Subsequent waves signaled the increasing descent of the counterculture into factions. Perhaps most notably, the "womyn's festivals" that were a big deal in the 1970s and 80s found themselves dealing with squabbles between lesbians and straight feminists, as well as meat-eaters and vegetarians.

And now, we have a "techno village" ransacked at Burning Man.

We might have seen this coming. Here is an account from 2014 of just what flower power had morphed into in the twenty-first century:

Sex between ‘Burners’, as festival-goers are known, is known variously as ‘dust love’ or ‘tent trysts’, and old hands suggest it is simply ‘selfish’ to stick to monogamy. Public nudity, especially by women, is actively encouraged, while orgies — or at the very least partner swapping, if not threesomes — have become just as much a feature of Burning Man as the ceremonial torching of a huge wooden effigy of a man to celebrate the summer solstice.
Group sex is actively encouraged at so-called ‘theme camps’ — giant tent complexes where free bars encourage visitors to loosen up and participate.
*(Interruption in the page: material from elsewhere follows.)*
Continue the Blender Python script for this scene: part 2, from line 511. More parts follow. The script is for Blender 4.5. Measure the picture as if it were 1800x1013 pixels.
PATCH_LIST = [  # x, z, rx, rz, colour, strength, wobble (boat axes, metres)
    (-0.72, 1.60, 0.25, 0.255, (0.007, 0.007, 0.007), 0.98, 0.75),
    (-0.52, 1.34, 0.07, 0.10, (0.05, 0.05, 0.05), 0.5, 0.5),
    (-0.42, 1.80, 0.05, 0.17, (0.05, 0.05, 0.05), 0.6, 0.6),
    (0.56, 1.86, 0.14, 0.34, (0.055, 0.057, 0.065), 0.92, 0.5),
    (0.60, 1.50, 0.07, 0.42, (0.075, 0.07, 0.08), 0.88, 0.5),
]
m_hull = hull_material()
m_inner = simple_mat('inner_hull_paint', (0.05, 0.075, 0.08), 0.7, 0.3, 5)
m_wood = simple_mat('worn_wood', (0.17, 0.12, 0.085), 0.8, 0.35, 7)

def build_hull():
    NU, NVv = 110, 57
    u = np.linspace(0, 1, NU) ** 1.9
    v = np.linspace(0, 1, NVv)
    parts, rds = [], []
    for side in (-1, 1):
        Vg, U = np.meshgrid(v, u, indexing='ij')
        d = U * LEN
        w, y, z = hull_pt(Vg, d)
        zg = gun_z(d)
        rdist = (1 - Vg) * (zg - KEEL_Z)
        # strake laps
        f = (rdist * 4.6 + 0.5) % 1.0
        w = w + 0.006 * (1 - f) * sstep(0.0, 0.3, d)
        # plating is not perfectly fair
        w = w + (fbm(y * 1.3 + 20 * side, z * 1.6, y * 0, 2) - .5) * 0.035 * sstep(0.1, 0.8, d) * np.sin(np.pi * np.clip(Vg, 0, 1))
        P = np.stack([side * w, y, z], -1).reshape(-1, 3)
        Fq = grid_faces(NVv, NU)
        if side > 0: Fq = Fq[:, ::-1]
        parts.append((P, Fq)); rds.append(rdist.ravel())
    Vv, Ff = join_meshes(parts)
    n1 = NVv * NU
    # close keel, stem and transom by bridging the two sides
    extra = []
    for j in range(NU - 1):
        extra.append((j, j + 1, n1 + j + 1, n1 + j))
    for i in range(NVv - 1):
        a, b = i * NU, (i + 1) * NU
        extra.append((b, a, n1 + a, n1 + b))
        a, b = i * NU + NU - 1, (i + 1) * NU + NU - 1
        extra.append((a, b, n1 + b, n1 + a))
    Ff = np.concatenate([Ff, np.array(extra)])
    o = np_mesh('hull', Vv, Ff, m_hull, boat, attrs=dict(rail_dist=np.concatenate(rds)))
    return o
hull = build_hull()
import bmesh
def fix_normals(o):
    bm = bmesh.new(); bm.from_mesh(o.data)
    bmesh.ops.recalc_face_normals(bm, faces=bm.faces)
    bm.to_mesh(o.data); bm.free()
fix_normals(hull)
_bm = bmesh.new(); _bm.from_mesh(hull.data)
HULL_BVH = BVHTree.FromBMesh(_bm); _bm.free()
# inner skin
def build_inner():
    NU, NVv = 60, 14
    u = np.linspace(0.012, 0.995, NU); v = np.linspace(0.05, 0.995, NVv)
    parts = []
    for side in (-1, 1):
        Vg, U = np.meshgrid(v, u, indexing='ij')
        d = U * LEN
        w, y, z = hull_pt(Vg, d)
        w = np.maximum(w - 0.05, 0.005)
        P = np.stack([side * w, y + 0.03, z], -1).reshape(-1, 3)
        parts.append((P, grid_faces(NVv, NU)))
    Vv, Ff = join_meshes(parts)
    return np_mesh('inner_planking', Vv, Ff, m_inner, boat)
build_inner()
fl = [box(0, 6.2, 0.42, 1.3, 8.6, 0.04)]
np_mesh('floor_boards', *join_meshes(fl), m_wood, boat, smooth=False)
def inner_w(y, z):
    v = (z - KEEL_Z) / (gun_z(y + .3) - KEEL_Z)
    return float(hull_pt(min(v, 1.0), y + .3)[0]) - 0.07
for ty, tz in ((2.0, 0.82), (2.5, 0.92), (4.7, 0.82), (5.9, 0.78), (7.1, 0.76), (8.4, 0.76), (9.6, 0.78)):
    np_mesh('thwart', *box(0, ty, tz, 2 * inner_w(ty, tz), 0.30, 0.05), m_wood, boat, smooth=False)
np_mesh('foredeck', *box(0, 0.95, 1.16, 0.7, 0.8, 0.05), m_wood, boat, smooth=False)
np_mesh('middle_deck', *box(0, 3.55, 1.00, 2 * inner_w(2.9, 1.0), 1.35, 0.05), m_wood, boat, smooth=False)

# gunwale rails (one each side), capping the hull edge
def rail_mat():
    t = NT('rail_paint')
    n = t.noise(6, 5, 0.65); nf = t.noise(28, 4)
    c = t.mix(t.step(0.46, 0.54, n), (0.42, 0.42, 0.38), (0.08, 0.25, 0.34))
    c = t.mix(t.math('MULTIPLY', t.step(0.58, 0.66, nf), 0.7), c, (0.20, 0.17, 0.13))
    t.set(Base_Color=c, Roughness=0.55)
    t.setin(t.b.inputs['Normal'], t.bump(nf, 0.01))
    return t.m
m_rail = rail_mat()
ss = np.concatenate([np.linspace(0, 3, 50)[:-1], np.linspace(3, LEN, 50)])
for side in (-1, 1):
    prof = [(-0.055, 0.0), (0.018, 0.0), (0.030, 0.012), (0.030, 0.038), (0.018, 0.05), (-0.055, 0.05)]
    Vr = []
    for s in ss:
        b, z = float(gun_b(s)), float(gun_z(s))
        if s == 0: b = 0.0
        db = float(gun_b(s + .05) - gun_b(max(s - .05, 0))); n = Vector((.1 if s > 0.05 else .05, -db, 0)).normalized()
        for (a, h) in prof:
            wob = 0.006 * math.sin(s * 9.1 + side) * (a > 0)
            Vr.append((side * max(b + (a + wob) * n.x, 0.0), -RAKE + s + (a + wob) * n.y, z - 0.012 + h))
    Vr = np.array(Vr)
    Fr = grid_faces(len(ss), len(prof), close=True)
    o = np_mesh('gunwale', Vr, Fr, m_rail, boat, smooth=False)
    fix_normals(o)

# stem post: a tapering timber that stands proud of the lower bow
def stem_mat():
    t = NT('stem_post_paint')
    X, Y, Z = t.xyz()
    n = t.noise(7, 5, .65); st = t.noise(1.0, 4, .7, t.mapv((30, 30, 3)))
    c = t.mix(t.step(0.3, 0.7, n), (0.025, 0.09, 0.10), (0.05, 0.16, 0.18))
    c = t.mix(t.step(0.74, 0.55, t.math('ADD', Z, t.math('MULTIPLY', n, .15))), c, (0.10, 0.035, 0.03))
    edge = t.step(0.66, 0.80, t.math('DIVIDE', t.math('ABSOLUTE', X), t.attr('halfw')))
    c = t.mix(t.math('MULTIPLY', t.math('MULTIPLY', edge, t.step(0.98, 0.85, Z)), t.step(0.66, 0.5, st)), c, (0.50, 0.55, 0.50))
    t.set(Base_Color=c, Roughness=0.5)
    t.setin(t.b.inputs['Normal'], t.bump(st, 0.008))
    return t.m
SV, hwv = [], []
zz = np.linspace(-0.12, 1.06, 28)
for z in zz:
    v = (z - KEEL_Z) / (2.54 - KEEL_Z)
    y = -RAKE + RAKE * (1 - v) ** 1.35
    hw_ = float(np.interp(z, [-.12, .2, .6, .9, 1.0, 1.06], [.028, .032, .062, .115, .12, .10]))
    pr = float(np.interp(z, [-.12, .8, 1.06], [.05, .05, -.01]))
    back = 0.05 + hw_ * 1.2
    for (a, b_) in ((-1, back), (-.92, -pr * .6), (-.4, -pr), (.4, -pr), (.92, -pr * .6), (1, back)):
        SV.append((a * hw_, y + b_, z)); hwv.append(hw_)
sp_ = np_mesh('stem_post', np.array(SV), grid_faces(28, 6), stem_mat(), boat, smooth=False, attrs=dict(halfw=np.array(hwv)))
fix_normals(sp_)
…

A popular venue is the so-called ‘Orgy Dome’, run by a group calling itself And Then There’s Only Love, though conventional notions of love are hardly what’s fostered inside its giant dome tent.
It bills itself as a 24-hour ‘sex positive consensual space where all can love and be loved’. Helpfully, the Orgy Dome offers free towels and sheets, but asks visitors to clear up after themselves in line with the festival’s ‘no waste’ eco-credentials.
As well as old-fashioned orgies, it offers classes on sadomasochism and group erotic massage. Thursdays are Unicorn Night, for couples seeking a threesome, while Saturdays are Scream, which invites the courageous to ‘join a room of moans — prizes to the loudest’.
The Orgy Dome is hardly alone. There is also a ‘Group Sex Bus’, the ‘Sex Libido Lounge’, and a Canadian-run club with an unprintable name where judges give points to amorous couples for ‘style’ and ‘inventive poses’.
But perhaps the richest symbolism of all is the icon for the entire gathering. For the entire existence of this spectacle, the point has been to burn down the humanity that distinguishes our species from those without souls.

It just takes on its most concentrated form in the Nevada desert every summer, but one can find the phenomenon everywhere these days.